Seus governos estão permanentemente arriscados a romper os limites da Lei de Responsabilidade Fiscal para os gastos com salários. Um grande aumento do salário mínimo - 47,8%, se mantido o valor aprovado pelos senadores - seria um desastre financeiro para essas prefeituras.

No caso do governo federal, não haveria como acomodar gastos adicionais de R$ 16 bilhões sem um amplo remanejamento das contas e, provavelmente, sem o abandono da meta de superávit primário. Se essa meta fosse reduzida ou eliminada, o presidente seria aplaudido por uma facção de seus antigos companheiros, que se mantêm contrários à idéia de governo financeiramente responsável.

Mas o desarranjo das contas públicas quase certamente provocaria reações desfavoráveis no mercado financeiro, dificultando e encarecendo as operações do Tesouro. O custo para o governo, portanto, não ficaria limitado ao gasto adicional com o salário mínimo.

Com esse episódio, fica evidenciada, mais uma vez, a importância de uma profunda rediscussão sobre a política do salário mínimo e, de modo especial, sobre seu impacto na Previdência e nos demais setores da administração pública. O governo deveria ter aberto esse debate, de forma organizada, há muito tempo. Perdeu a oportunidade e não poderá fazê-lo enquanto a crise durar.

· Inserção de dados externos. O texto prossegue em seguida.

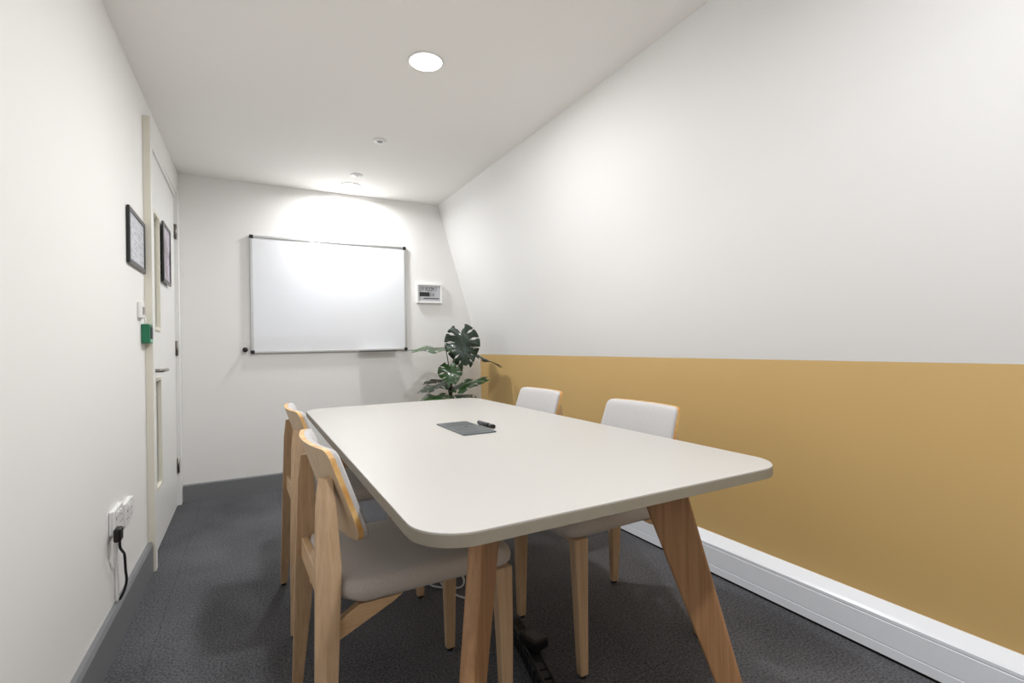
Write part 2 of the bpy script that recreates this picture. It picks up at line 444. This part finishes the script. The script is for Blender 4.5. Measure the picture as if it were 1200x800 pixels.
tag(wb, 'white magnetic whiteboard with aluminium frame on the back wall', 'whiteboard')

bm = bmesh.new(); lathe(bm, [(0, 0), (.012, 0), (.012, .018), (.018, .020), (.019, .034), (.015, .038), (0, .038)], seg=24)
bmesh.ops.transform(bm, matrix=Matrix.Rotation(PI/2, 4, 'X'), verts=bm.verts)
o = link('round_knob', bm, m_black, loc=(-.037, YB+.0005, 1.092)); tag(o, 'small black round knob beside the whiteboard lower left corner', 'knob')

sg = empty('display_sign', (1.430, YB-.001, 1.480)); w, h, f = .121, .176, .017
bm = bmesh.new()
for q in ((-w, -w+f, 0, h), (w-f, w, 0, h), (-w+f, w-f, 0, f), (-w+f, w-f, h-f, h)): box(bm, q[0], q[1], -.030, 0, q[2], q[3])
link('sign_frame', bm, m_white, sg, bevel=.004)
link('display_panel', B(-w+f-.001, w-f+.001, -.020, -.001, f-.001, h-f+.001), mat('display_grey', (196, 197, 202), .35), sg)
def text(name, s, size, x, z, m, sx=1):
    c = bpy.data.curves.new(name, 'FONT'); c.body = s; c.size = size; c.extrude = .0004; c.align_x = 'LEFT'
    o = bpy.data.objects.new(name, c); o.data.materials.append(m)
    dg = None
    me = None
    COL.objects.link(o); bpy.context.view_layer.update()
    me = bpy.data.meshes.new_from_object(o.evaluated_get(bpy.context.evaluated_depsgraph_get()))
    bpy.data.objects.remove(o)
    o = bpy.data.objects.new(name, me); COL.objects.link(o); o.parent = sg
    o.rotation_euler = (PI/2, 0, 0); o.location = (x, -.0207, z); o.scale = (sx, 1, 1)
    return o
m_ink = mat('ink', (40, 40, 44), .5)
text('room_name_text', 'LV1 ROOM 7', .056, -w+f+.012, .108, m_ink, .50)
text('time_text', '10', .044, .012, .064, m_ink, .75)
link('status_block', B(-w+f+.012, .000, -.0212, -.0195, .062, .100), m_ink, sg)
link('status_bar', B(-.058, w-f-.015, -.0212, -.0195, .040, .048), m_ink, sg)
link('time_outline', B(.004, .008, -.0210, -.0195, .062, .100), m_ink, sg)
tag(sg, 'small white framed room display sign beside the whiteboard', 'sign')

# ------------------------------------------------------------------ table
TX0, TX1, TY0, TY1, TZ, TH = .250, 1.248, .790, 2.845, .764, .026
TCX, TCY = (TX0+TX1)/2, (TY0+TY1)/2
tb = empty('meeting_table', (TCX, TCY, 0), .0077*0)
hw, hl = (TX1-TX0)/2, (TY1-TY0)/2
out = rrect(-hw, hw, -hl, hl, .105, 14); inn = rrect(-hw+.001, hw-.001, -hl+.001, hl-.001, .104, 14)
bm = bmesh.new(); prism(bm, inn, 'z', TZ-.0035, TZ); link('tabletop', bm, m_top, tb, bevel=.0006)
bm = bmesh.new(); prism(bm, out, 'z', TZ-TH, TZ-.0036)
link('edge_band', bm, m_edge, tb, bevel=.0005)
w_, sp_, yt = .2626, .161, 1.039-TCY
def tleg(s, t):
    bm = bmesh.new(); d = Vector((s, t, 0)).normalized(); n = Vector((-d.y, d.x, 0)); rings = []
    for k in (0, .5, 1):   # 0 top, 1 foot
        c = Vector((s*(w_+sp_*k), t*(-yt+sp_*k), (TZ-TH-.0005)*(1-k)+.012*k)); Wd = .136+(.056-.136)*k; th = .036-.004*k
        rings.append([c+d*a*Wd/2+n*b*th/2 for a, b in ((-1, -1), (1, -1), (1, 1), (-1, 1))])
    loft(bm, rings); o = link('leg', bm, m_oakT, tb, bevel=.007, seg=3)
    c = Vector((s*(w_+sp_), t*(-yt+sp_), 0)); bm = bmesh.new(); lathe(bm, [(0, .0), (.016, 0), (.016, .0125), (0, .0125)], (c.x, c.y), 20)
    link('glide', bm, m_foot, o)
for s in (-1, 1):
    for t in (-1, 1): tleg(s, t)
bm = bmesh.new()
for s in (-1, 1): box(bm, s*w_-.015, s*w_+.015, yt+.03, -yt-.03, TZ-TH-.061, TZ-TH-.001)
for t in (-1, 1): box(bm, -w_+.015, w_-.015, t*(-yt)-.015, t*(-yt)+.015, TZ-TH-.061, TZ-TH-.001)
link('under_frame', bm, mat('frame_dark', (40, 39, 38), .5, metal=.5), tb)
tag(tb, 'large white rounded meeting table on splayed oak legs', 'table')

# power module flap on the table
pm = empty('power_module', (.7435, 1.794, TZ))
link('lid_plate', (lambda b: (prism(b, rrect(-.067, .067, -.149, .149, .006, 4), 'z', .0002, .0045), b)[1])(bmesh.new()), mat('module_grey', (92, 98, 100), .3, metal=.35), pm, bevel=.001)
link('lid_seam', B(-.067, .067, .062, .064, .0044, .0048), m_black, pm)
link('lid_seam', B(-.067, .067, -.120, -.118, .0044, .0048), m_black, pm)
bm = bmesh.new(); lathe(bm, [(0, .0044), (.007, .0044), (.007, .0062), (0, .0066)], (.012, .02), 20); link('finger_button', bm, m_steel, pm)
tag(pm, 'grey metal power module lid set in the white tabletop', 'power module')
mk = empty('marker_pen', (.832, 1.790, TZ+.0085), math.radians(92))
bm = bmesh.new(); tube(bm, [(-.035, 0, 0), (.062, 0, 0)], .0083, 20); link('barrel', bm, m_black, mk)
bm = bmesh.new(); tube(bm, [(-.070, 0, 0), (-.0355, 0, 0)], .0081, 20); link('cap', bm, m_black, mk)
bm = bmesh.new(); tube(bm, [(-.022, 0, 0), (.050, 0, 0)], .0086, 20); link('printed_sleeve', bm, mat('pen_silver', (62, 62, 66), .4), mk)
tag(mk, 'black marker pen lying on the table beside the power module', 'pen')

# ------------------------------------------------------------------ chairs (local: x forward, z up)
def shell(W0, W1, z0, z1, t0, t1, rb, rt, rows=22, cols=26, bulge=0, inset=0):
    """bent back panel; t0,t1 = offsets of rear and front surface from the bent sheet"""
    z0 += inset; z1 -= inset
    def halfw(z):
        u = (z-z0)/(z1-z0); w = W0+(W1-W0)*u-inset
        d0, d1 = z-z0, z1-z
        if d0 < rb: w -= rb-math.sqrt(max(0, rb*rb-(rb-d0)**2))
        if d1 < rt: w -= rt-math.sqrt(max(0, rt*rt-(rt-d1)**2))
        return w
    def sheet(y, z, off):
        c = -.262+.330*(.845-z)+.034*(abs(y)/.215)**2.1
        return Vector((c+off, y, z))
    bm = bmesh.new(); grids = []
    zs = [z0+(z1-z0)*(.5-.5*math.cos(PI*i/rows)) for i in range(rows+1)]
    for side, off in ((0, t0), (1, t1)):
        g = []
        for z in zs:
            w = max(halfw(z), .004); row = []
            for j in range(cols+1):
                y = -w*math.cos(PI*j/cols)
                o = off
                if side and bulge:
                    e = min(1, min(w-abs(y), z-z0, z1-z)/.022)
                    o = off-bulge*(1-math.sqrt(max(0, 1-(1-e)**2)))
                row.append(bm.verts.new(sheet(y, z, o)))
            g.append(row)
        grids.append(g)
    A, Bg = grids
    for i in range(rows):
        for j in range(cols):
            f = bm.faces.new((A[i][j], A[i][j+1], A[i+1][j+1], A[i+1][j])); f.material_index = 0; f.smooth = True
            f = bm.faces.new((Bg[i][j], Bg[i+1][j], Bg[i+1][j+1], Bg[i][j+1])); f.material_index = 0; f.smooth = True
    per = [(0, j) for j in range(cols)]+[(i, cols) for i in range(rows)]+[(rows, j) for j in range(cols, 0, -1)]+[(i, 0) for i in range(rows, 0, -1)]
    for k in range(len(per)):
        a, b = per[k], per[(k+1) % len(per)]
        f = bm.faces.new((A[a[0]][a[1]], Bg[a[0]][a[1]], Bg[b[0]][b[1]], A[b[0]][b[1]])); f.material_index = 1
    return bm

def seat_bm():
    bm = bmesh.new()
    def outline(r_in):
        pts = []
        # front edge gently bowed, rear corners generous
        xr, xfv, wr, wf = -.225+r_in, .292-r_in, .212-r_in, .208-r_in
        def arc(cx, cy, r, a0, a1, n=8):
            for i in range(n+1):
                t = math.radians(a0+(a1-a0)*i/n); pts.append((cx+r*math.cos(t), cy+r*math.sin(t)))
        arc(xfv-.055, wf-.055, .055, 0, 90); arc(xr+.075, wr-.075, .075, 90, 180)
        arc(xr+.075, -wr+.075, .075, 180, 270); arc(xfv-.055, -wf+.055, .055, 270, 360)
        return pts
    rings = []
    for r_in, z in ((.030, .451), (.010, .455), (.002, .466), (0, .482), (.003, .497), (.012, .507), (.034, .513), (.09, .514), (.14, .511)):
        o = outline(0)
        ring = []
        for x, y in o:
            cx = .05; k = 1-r_in/.24
            X = cx+(x-cx)*k; Y = y*k
            dip = .018*max(0, (-X-.06)/.13)**2       # rises slightly at the rear
            fr = -.010*max(0, (X-.18)/.11)**2
            ring.append((X, Y, z+dip+fr))
        rings.append(ring)
    vs = [[bm.verts.new(p) for p in r] for r in rings]; n = len(rings[0])
    bm.faces.new(vs[0][::-1]); bm.faces.new(vs[-1])
    for a, b in zip(vs, vs[1:]):
        for i in range(n): bm.faces.new((a[i], a[(i+1) % n], b[(i+1) % n], b[i]))
    for f in bm.faces: f.smooth = len(f.verts) == 4
    return bm

def make_chair():
    r = empty('dining_chair')
    link('seat', seat_bm(), m_seatf, r)
    o = link('backrest', shell(.213, .200, .605, .845, 0, .013, .050, .024), [m_veneer, m_ply], r)
    link('back_cushion', shell(.213, .200, .605, .845, .0132, .031, .049, .023, bulge=.010, inset=.001), [m_fab, m_fab], r)
    for s in (-1, 1):
        # rear leg: deep at seat height, tapering up and down, rear corner cut back
        rings = []
        for z, xa, xb, yc, th in ((.010, -.272, -.244, .240, .026), (.30, -.266, -.216, .207, .032), (.56, -.258, -.200, .184, .034), (.70, -.254, -.208, .172, .030), (.772, -.246, -.214, .166, .022)):
            yc = s*yc; ch = min(.022, (xb-xa)*.55)
            # outer side is s*; chamfer at the rear outer edge
            rings.append([(xa, yc-s*th/2, z), (xb, yc-s*th/2, z), (xb, yc+s*th/2, z), (xa+ch, yc+s*th/2, z), (xa, yc+s*th/2-s*ch*.9, z)])
        bm = bmesh.new(); loft(bm, rings); lg = link('leg', bm, m_oakZ, r, bevel=.002)
        bm = bmesh.new(); lathe(bm, [(0, 0), (.011, 0), (.011, .0105), (0, .0105)], (-.258, s*.240), 16); link('glide', bm, m_foot, lg)
        # front leg
        rings = []
        for z, xa, xb, yc, th in ((.010, .232, .262, .204, .028), (.25, .226, .268, .200, .034), (.4510, .218, .272, .194, .038)):
            yc = s*yc; rings.append([(xa, yc-s*th/2, z), (xb, yc-s*th/2, z), (xb, yc+s*th/2, z), (xa, yc+s*th/2, z)])
        bm = bmesh.new(); loft(bm, rings); lg = link('leg', bm, m_oakZ, r, bevel=.004)
        bm = bmesh.new(); lathe(bm, [(0, 0), (.011, 0), (.011, .0105), (0, .0105)], (.247, s*.204), 16); link('glide', bm, m_foot, lg)
        # side rail rising from the rear leg to under the seat
        bm = bmesh.new(); ya, yb = sorted((s*.165, s*.190))
        prism(bm, [(-.222, .372), (-.19, .385), (-.075, .434), (-.045, .4508), (-.10, .4508), (-.158, .4508), (-.205, .425), (-.222, .418)], 'y', ya, yb)
        link('side_rail', bm, m_oakX, r, bevel=.002)
    link('rear_rail', B(-.245, -.224, -.178, .178, .455, .517), m_oakY, r, bevel=.003)
    link('front_rail', B(.235, .256, -.178, .178, .427, .4508), m_oakY, r, bevel=.003)
    return r

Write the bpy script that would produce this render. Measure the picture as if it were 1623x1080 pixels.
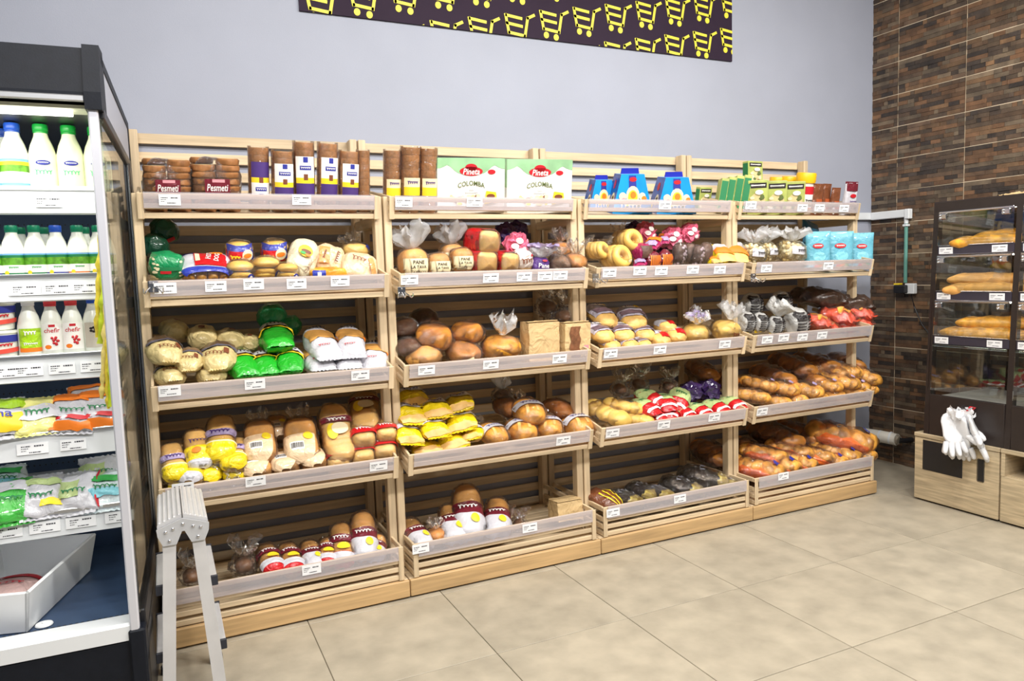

O risco financeiro criado pela votação no Senado mostra também outro fato muito importante: os líderes dos principais partidos de oposição continuam capazes de separar, com muita clareza, o interesse público permanente e o interesse político-partidário.

Se não fizessem, na prática, essa distinção, poderiam muito bem ter posto o governo em xeque, deixando prevalecer a decisão da maioria dos senadores. O governo poderia escapar, usando o poder de veto, mas teria de suportar um custo político e teria de combater em mais uma frente.

Não é essa oposição, portanto, que se pode acusar de oportunismo eleitoral, nem de manobras para aumentar as dificuldades de um governo já acuado pela crise. Isso não impedirá, provavelmente, que o presidente Luiz Inácio Lula da Silva, em sua peregrinação permanente pelo País, continue tentando sustentar que os problemas hoje enfrentados pelo governo nasceram fora do Palácio do Planalto.